Take the material below and retype it in full; pictures are left out.

Provided material:

* START *

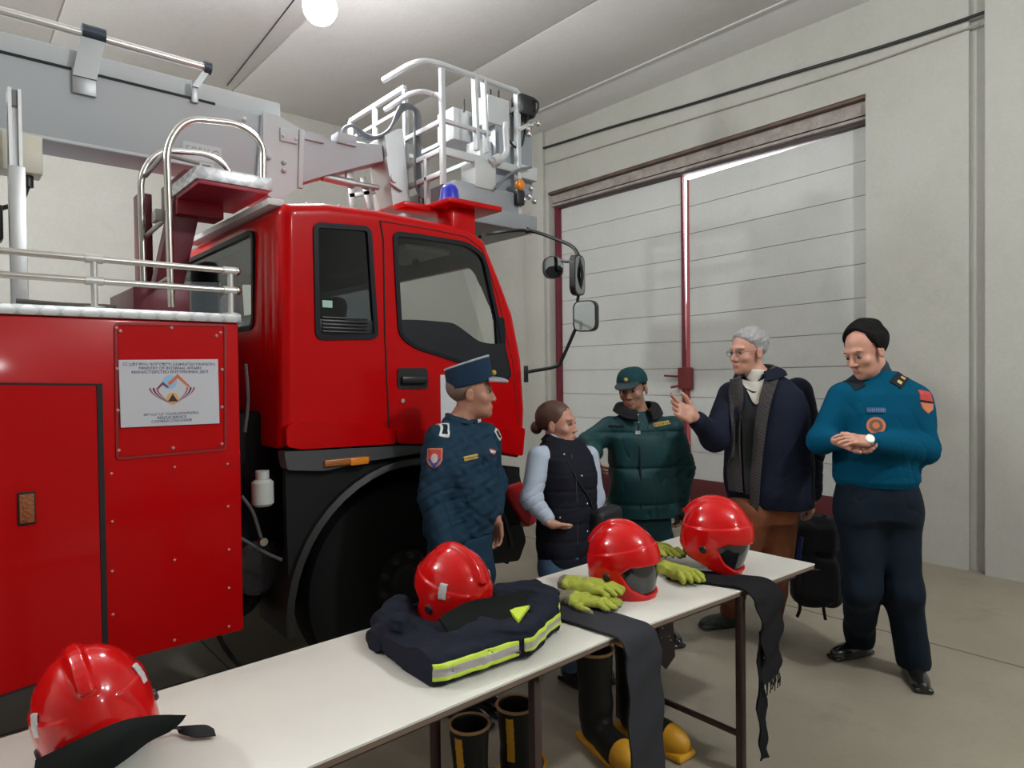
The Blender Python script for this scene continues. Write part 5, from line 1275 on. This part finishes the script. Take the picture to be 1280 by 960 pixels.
# ---------- woman in the dark vest
def woman():
    P = Person('woman with tied-back brown hair, dark vest over pale blue shirt, and jeans', 706, 3.50, 42, M_SKINP)
    hf = hframe(66, -3, 0); H = P.J(697, 531, 0); sc = .97; c = P.J
    tor = [(c(712, 735), .155, .110), (c(711, 690), .170, .125), (c(709, 650), .160, .120), (c(708, 620), .150, .118), (c(706, 590), .155, .135), (c(704, 568), .155, .110), (c(702, 556), .12, .085), (c(700, 548), .07, .06)]
    shN, shF = c(673, 572, -.10), c(735, 570, .10)
    armN = [shN, c(664, 624, -.16), c(690, 655, -.20)]; armF = [shF, c(744, 622, .10), c(738, 655, .0)]
    leg1 = [c(695, 710, -.06), c(706, 770, -.06), np.append(lat(712, 3.45)[:2], .09)]; leg2 = [c(728, 712, .07), c(732, 770, .05), np.append(lat(738, 3.60)[:2], .09)]
    hands = [dict(w=armN[2], d=P.J(706, 660, -.14)-armN[2], n=P.s, thumb=1, curl=.4, sc=.85), dict(w=armF[2], d=(0, 0, -1), n=-P.s, thumb=-1, curl=.4, sc=.85)]
    b = body(P, H, hf, sc, tor, [armN, armF], [leg1, leg2], hands, c(699, 556), jaw=.95, nose=.96, brow=(.10, .05, .03))
    SHIRT = mat('shirt_pale_blue', (.42, .49, .60), .75, bump=(60, .3, .001))
    ops = [(p_loft([(c(708, 640), .15, .11), (c(706, 590), .155, .125), (c(704, 568), .156, .11), (c(702, 556), .12, .088), (c(700, 546), .07, .066)], P.f, P.s), 0)]+chain(slv(armN), [.060, .055, .040], .03)+chain(slv(armF), [.058, .050, .038], .03)
    sh, _ = garment(P, 'shirt', SHIRT, ops, [tor[3][0], tor[-1][0]]+armN+armF, folds=[wf(3, .004), creases(armN[1], armN[2]-armN[0], .008, .04, .12)])
    VEST = mat('vest_navy', (.009, .010, .018), .8, bump=(30, .4, .003), spec=.2)
    ops = [(p_loft([(c(712, 700), .172, .130), (c(711, 680), .180, .138), (c(709, 650), .172, .134), (c(708, 620), .165, .134), (c(706, 590), .168, .150), (c(704, 570), .160, .128), (c(702, 557), .125, .10), (c(701, 548), .088, .08)], P.f, P.s), 0)]
    v, S = garment(P, 'vest', VEST, ops, [r[0] for r in tor], folds=[wf(7, .005), (lambda X, Y, Z: .003*(1-np.abs(np.sin(Z*math.pi/.085)))**4+0*X+0*Y)])
    ops = [(p_loft([(c(712, 722), .150, .110), (c(711, 690), .166, .124), (c(711, 670), .160, .12)], P.f, P.s), 0)]+chain(leg1, [.092, .070, .052], .04)+chain(leg2, [.092, .070, .052], .04)
    garment(P, 'jeans', mat('denim', (.075, .145, .26), .85, noise=(9, .35), bump=(150, .3, .001)), ops, leg1+leg2+[tor[1][0]], folds=[wf(9, .004)], zmin=.04)
    for l, a in ((leg1, 40), (leg2, 20)): shoe(P, l[2], a, M_SHOE)
    n0 = c(700, 549)
    for sd in (1, -1):
        rows = []; r2 = []
        for t in np.linspace(-1.57, 1.1, 8):
            e = P.s*sd*math.cos(t)+P.f*math.sin(t); zz = np.array((0, 0, .030-.025*max(0, math.sin(t)))); p = n0+e*.072+zz; rows.append([p, p+e*.03-np.array((0, 0, .03))])
            p = n0+e*.058+zz*1.2; r2.append([p, p+e*.016-np.array((0, 0, .02))])
        sheet('vest_collar', rows, VEST, v, .010); sheet('shirt_collar', r2, SHIRT, sh, .005)
    MB().tube([on_surface(px, py, P, S)[0] for px, py in ((714, 568), (720, 600), (722, 640), (722, 680))], .004, 6).build('placket', mat('vest_trim', (.03, .03, .04), .5), v)
    for px, py in ((686, 569), (705, 568), (727, 595), (734, 630), (700, 647), (734, 664)): MB().ball(on_surface(px, py, P, S)[0], .007, n=8).build('press_stud', M_STEEL, v)
    sp = smooth_path([on_surface(px, py, P, S)[0]+np.array((-.004, -.004, 0)) for px, py in ((709, 575), (722, 600), (736, 622), (744, 645))]+[c(752, 650, -.12)], 4)
    # shoulder bag, worn by her
    bg = SDF(c(758, 660, -.05)-.2, c(758, 660, -.05)+.2, .006); bg.add(p_box(c(758, 655, -.04), (.045, .10, .085), .03, (P.f, P.s, P.up))); bg.disp(wob(25, .004, 4))
    bag = bg.mesh('shoulder_bag', mat('bag_black', (.012, .012, .015), .6, bump=(60, .4, .002))); tag(bag, 'small black shoulder bag hanging at the hip of the woman in the vest', 'bag')
    MB().tube(sp, .007, 8, flat=.35).build('bag_strap', M_BLK, bag); bq = c(758, 655, -.04); rebase(bag, (bq[0], bq[1], bq[2]-.09))
    # hair pulled back into a bun
    f, s, u = hf; L = lambda a, b_, c_: H+sc*(s*a+f*b_+u*c_)
    Q = SDF(H-.2, H+.2, .004); Q.add(p_ell(L(0, -.022, .046), np.array((.085, .102, .088))*sc, (s, f, u))); Q.cut(p_half(L(0, .058, .055), f*.75-u*.55), .015); Q.cut(p_half(L(0, -.03, -.035), -u-f*.2), .01)
    for q in (-1, 1): Q.sub(p_ell(L(q*.088, .014, -.02), (.03, .034, .036), (s, f, u)), .006)
    Q.add(p_ell(L(0, -.125, -.012), (.036, .032, .034), (s, f, u)), .015); Q.disp((lambda X, Y, Z: .0012*np.sin(200*(X*s[0]+Y*s[1]+Z*s[2]))))
    Q.mesh('hair', mat('hair_brown', (.085, .035, .022), .55), P.root)
    rebase(P.root, P.base); return P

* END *

Solution below:
The Blender Python script for this scene continues. Write part 5, from line 1275 on. This part finishes the script. Take the picture to be 1280 by 960 pixels.
# ---------- woman in the dark vest
def woman():
    P = Person('woman with tied-back brown hair, dark vest over pale blue shirt, and jeans', 706, 3.50, 42, M_SKINP)
    hf = hframe(66, -3, 0); H = P.J(697, 531, 0); sc = .97; c = P.J
    tor = [(c(712, 735), .155, .110), (c(711, 690), .170, .125), (c(709, 650), .160, .120), (c(708, 620), .150, .118), (c(706, 590), .155, .135), (c(704, 568), .155, .110), (c(702, 556), .12, .085), (c(700, 548), .07, .06)]
    shN, shF = c(673, 572, -.10), c(735, 570, .10)
    armN = [shN, c(664, 624, -.16), c(690, 655, -.20)]; armF = [shF, c(744, 622, .10), c(738, 655, .0)]
    leg1 = [c(695, 710, -.06), c(706, 770, -.06), np.append(lat(712, 3.45)[:2], .09)]; leg2 = [c(728, 712, .07), c(732, 770, .05), np.append(lat(738, 3.60)[:2], .09)]
    hands = [dict(w=armN[2], d=P.J(706, 660, -.14)-armN[2], n=P.s, thumb=1, curl=.4, sc=.85), dict(w=armF[2], d=(0, 0, -1), n=-P.s, thumb=-1, curl=.4, sc=.85)]
    b = body(P, H, hf, sc, tor, [armN, armF], [leg1, leg2], hands, c(699, 556), jaw=.95, nose=.96, brow=(.10, .05, .03))
    SHIRT = mat('shirt_pale_blue', (.42, .49, .60), .75, bump=(60, .3, .001))
    ops = [(p_loft([(c(708, 640), .15, .11), (c(706, 590), .155, .125), (c(704, 568), .156, .11), (c(702, 556), .12, .088), (c(700, 546), .07, .066)], P.f, P.s), 0)]+chain(slv(armN), [.060, .055, .040], .03)+chain(slv(armF), [.058, .050, .038], .03)
    sh, _ = garment(P, 'shirt', SHIRT, ops, [tor[3][0], tor[-1][0]]+armN+armF, folds=[wf(3, .004), creases(armN[1], armN[2]-armN[0], .008, .04, .12)])
    VEST = mat('vest_navy', (.009, .010, .018), .8, bump=(30, .4, .003), spec=.2)
    ops = [(p_loft([(c(712, 700), .172, .130), (c(711, 680), .180, .138), (c(709, 650), .172, .134), (c(708, 620), .165, .134), (c(706, 590), .168, .150), (c(704, 570), .160, .128), (c(702, 557), .125, .10), (c(701, 548), .088, .08)], P.f, P.s), 0)]
    v, S = garment(P, 'vest', VEST, ops, [r[0] for r in tor], folds=[wf(7, .005), (lambda X, Y, Z: .003*(1-np.abs(np.sin(Z*math.pi/.085)))**4+0*X+0*Y)])
    ops = [(p_loft([(c(712, 722), .150, .110), (c(711, 690), .166, .124), (c(711, 670), .160, .12)], P.f, P.s), 0)]+chain(leg1, [.092, .070, .052], .04)+chain(leg2, [.092, .070, .052], .04)
    garment(P, 'jeans', mat('denim', (.075, .145, .26), .85, noise=(9, .35), bump=(150, .3, .001)), ops, leg1+leg2+[tor[1][0]], folds=[wf(9, .004)], zmin=.04)
    for l, a in ((leg1, 40), (leg2, 20)): shoe(P, l[2], a, M_SHOE)
    n0 = c(700, 549)
    for sd in (1, -1):
        rows = []; r2 = []
        for t in np.linspace(-1.57, 1.1, 8):
            e = P.s*sd*math.cos(t)+P.f*math.sin(t); zz = np.array((0, 0, .030-.025*max(0, math.sin(t)))); p = n0+e*.072+zz; rows.append([p, p+e*.03-np.array((0, 0, .03))])
            p = n0+e*.058+zz*1.2; r2.append([p, p+e*.016-np.array((0, 0, .02))])
        sheet('vest_collar', rows, VEST, v, .010); sheet('shirt_collar', r2, SHIRT, sh, .005)
    MB().tube([on_surface(px, py, P, S)[0] for px, py in ((714, 568), (720, 600), (722, 640), (722, 680))], .004, 6).build('placket', mat('vest_trim', (.03, .03, .04), .5), v)
    for px, py in ((686, 569), (705, 568), (727, 595), (734, 630), (700, 647), (734, 664)): MB().ball(on_surface(px, py, P, S)[0], .007, n=8).build('press_stud', M_STEEL, v)
    sp = smooth_path([on_surface(px, py, P, S)[0]+np.array((-.004, -.004, 0)) for px, py in ((709, 575), (722, 600), (736, 622), (744, 645))]+[c(752, 650, -.12)], 4)
    # shoulder bag, worn by her
    bg = SDF(c(758, 660, -.05)-.2, c(758, 660, -.05)+.2, .006); bg.add(p_box(c(758, 655, -.04), (.045, .10, .085), .03, (P.f, P.s, P.up))); bg.disp(wob(25, .004, 4))
    bag = bg.mesh('shoulder_bag', mat('bag_black', (.012, .012, .015), .6, bump=(60, .4, .002))); tag(bag, 'small black shoulder bag hanging at the hip of the woman in the vest', 'bag')
    MB().tube(sp, .007, 8, flat=.35).build('bag_strap', M_BLK, bag); bq = c(758, 655, -.04); rebase(bag, (bq[0], bq[1], bq[2]-.09))
    # hair pulled back into a bun
    f, s, u = hf; L = lambda a, b_, c_: H+sc*(s*a+f*b_+u*c_)
    Q = SDF(H-.2, H+.2, .004); Q.add(p_ell(L(0, -.022, .046), np.array((.085, .102, .088))*sc, (s, f, u))); Q.cut(p_half(L(0, .058, .055), f*.75-u*.55), .015); Q.cut(p_half(L(0, -.03, -.035), -u-f*.2), .01)
    for q in (-1, 1): Q.sub(p_ell(L(q*.088, .014, -.02), (.03, .034, .036), (s, f, u)), .006)
    Q.add(p_ell(L(0, -.125, -.012), (.036, .032, .034), (s, f, u)), .015); Q.disp((lambda X, Y, Z: .0012*np.sin(200*(X*s[0]+Y*s[1]+Z*s[2]))))
    Q.mesh('hair', mat('hair_brown', (.085, .035, .022), .55), P.root)
    rebase(P.root, P.base); return P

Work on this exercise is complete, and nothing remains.